DATA BLOCK —

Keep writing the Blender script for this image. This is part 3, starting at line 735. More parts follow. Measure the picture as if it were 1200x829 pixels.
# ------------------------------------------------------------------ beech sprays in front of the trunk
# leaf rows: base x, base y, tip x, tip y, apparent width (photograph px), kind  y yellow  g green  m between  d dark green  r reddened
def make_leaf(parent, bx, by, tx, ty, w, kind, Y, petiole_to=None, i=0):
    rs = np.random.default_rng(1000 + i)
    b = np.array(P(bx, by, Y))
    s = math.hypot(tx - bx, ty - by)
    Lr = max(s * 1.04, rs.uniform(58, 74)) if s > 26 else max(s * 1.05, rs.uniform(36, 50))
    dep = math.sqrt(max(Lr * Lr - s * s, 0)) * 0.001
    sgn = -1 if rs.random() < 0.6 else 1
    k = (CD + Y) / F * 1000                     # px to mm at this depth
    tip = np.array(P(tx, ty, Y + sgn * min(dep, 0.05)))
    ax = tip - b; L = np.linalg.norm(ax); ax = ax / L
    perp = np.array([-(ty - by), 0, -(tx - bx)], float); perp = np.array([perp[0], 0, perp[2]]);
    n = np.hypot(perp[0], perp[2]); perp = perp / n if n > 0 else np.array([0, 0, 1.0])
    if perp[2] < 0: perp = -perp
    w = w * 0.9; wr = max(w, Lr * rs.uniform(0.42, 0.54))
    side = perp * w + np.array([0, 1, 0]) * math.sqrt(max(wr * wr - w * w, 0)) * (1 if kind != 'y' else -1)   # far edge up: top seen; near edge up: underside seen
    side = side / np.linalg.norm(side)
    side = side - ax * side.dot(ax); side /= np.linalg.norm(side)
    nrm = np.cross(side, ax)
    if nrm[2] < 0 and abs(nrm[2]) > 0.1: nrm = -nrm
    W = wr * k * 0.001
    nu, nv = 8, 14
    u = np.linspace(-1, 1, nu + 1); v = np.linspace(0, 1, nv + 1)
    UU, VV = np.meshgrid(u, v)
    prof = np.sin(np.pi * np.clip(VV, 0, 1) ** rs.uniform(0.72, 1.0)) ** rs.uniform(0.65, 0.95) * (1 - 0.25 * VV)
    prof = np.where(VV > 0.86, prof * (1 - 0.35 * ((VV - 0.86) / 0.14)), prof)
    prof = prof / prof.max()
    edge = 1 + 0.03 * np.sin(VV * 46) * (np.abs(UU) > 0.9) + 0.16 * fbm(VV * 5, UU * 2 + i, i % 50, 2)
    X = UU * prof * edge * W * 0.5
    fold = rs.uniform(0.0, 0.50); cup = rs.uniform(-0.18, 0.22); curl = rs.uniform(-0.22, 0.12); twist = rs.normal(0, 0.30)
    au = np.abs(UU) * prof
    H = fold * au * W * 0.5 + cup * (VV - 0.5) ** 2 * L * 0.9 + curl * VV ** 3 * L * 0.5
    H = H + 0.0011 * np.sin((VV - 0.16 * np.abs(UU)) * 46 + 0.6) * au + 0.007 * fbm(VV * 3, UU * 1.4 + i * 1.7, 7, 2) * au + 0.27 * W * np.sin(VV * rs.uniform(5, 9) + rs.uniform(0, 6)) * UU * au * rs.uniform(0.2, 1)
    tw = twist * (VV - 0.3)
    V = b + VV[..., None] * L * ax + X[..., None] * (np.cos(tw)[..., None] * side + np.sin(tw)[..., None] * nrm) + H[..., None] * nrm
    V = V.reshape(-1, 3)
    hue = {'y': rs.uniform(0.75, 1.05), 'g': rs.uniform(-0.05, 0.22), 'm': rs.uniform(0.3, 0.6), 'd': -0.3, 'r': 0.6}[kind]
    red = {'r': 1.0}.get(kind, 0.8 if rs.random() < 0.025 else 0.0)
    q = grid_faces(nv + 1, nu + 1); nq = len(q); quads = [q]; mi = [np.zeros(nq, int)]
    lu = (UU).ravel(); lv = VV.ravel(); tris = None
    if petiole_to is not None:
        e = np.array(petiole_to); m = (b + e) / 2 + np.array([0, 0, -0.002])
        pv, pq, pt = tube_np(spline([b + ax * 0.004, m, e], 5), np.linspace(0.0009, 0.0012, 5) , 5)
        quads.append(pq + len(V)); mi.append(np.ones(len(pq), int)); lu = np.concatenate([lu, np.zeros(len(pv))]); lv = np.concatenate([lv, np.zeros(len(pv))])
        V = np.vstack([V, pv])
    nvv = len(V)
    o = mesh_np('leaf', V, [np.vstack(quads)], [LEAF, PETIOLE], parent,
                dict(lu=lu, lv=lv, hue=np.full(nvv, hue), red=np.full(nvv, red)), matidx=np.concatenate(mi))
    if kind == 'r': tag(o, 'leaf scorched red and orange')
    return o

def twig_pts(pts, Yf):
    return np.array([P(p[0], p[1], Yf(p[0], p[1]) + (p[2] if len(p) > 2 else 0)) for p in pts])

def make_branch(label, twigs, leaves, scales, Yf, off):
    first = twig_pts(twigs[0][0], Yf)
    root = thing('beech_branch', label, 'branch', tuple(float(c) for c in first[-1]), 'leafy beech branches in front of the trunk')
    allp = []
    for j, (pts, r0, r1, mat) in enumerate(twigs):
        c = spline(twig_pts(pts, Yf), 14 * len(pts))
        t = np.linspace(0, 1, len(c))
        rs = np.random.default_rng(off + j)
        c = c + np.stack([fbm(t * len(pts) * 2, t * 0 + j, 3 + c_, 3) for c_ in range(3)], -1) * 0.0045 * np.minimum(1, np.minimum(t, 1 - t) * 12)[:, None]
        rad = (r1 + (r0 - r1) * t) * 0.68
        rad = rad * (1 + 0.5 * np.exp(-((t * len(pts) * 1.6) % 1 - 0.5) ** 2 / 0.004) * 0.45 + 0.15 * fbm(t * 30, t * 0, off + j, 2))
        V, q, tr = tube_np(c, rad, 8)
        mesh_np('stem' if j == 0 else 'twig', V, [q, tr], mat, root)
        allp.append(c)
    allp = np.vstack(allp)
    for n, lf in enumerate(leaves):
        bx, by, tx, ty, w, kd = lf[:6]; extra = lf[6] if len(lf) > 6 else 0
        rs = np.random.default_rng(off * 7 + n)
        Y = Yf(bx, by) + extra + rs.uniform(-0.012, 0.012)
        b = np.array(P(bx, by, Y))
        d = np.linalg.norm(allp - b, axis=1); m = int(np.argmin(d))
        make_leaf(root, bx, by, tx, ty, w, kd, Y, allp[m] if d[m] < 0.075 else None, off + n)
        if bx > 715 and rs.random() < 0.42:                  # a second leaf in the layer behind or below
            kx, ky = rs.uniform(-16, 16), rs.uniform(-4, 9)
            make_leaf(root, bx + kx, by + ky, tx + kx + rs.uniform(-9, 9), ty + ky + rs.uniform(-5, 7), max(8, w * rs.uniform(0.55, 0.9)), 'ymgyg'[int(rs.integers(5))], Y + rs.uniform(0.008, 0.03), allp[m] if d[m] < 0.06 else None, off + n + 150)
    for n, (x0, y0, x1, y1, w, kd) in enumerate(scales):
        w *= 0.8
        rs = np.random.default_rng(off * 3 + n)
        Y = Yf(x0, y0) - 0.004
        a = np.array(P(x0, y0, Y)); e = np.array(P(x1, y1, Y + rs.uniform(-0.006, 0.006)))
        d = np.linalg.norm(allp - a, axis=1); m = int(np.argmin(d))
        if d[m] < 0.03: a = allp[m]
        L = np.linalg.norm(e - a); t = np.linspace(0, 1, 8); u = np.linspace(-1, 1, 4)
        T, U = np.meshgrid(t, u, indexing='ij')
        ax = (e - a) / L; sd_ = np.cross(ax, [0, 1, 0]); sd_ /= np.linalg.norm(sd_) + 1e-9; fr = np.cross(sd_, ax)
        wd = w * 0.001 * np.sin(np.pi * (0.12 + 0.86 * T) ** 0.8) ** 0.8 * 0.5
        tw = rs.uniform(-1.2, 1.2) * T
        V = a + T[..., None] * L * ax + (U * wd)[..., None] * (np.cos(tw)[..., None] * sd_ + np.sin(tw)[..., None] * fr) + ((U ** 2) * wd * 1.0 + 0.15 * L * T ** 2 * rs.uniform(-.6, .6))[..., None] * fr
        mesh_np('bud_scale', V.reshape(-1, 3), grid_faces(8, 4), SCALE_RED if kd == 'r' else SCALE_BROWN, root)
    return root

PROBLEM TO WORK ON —
From the listing above, collect each line in which the string "this" appears.

ANSWER TO THE TASK —
Keep writing the Blender script for this image. This is part 3, starting at line 735. More parts follow. Measure the picture as if it were 1200x829 pixels.
    k = (CD + Y) / F * 1000                     # px to mm at this depth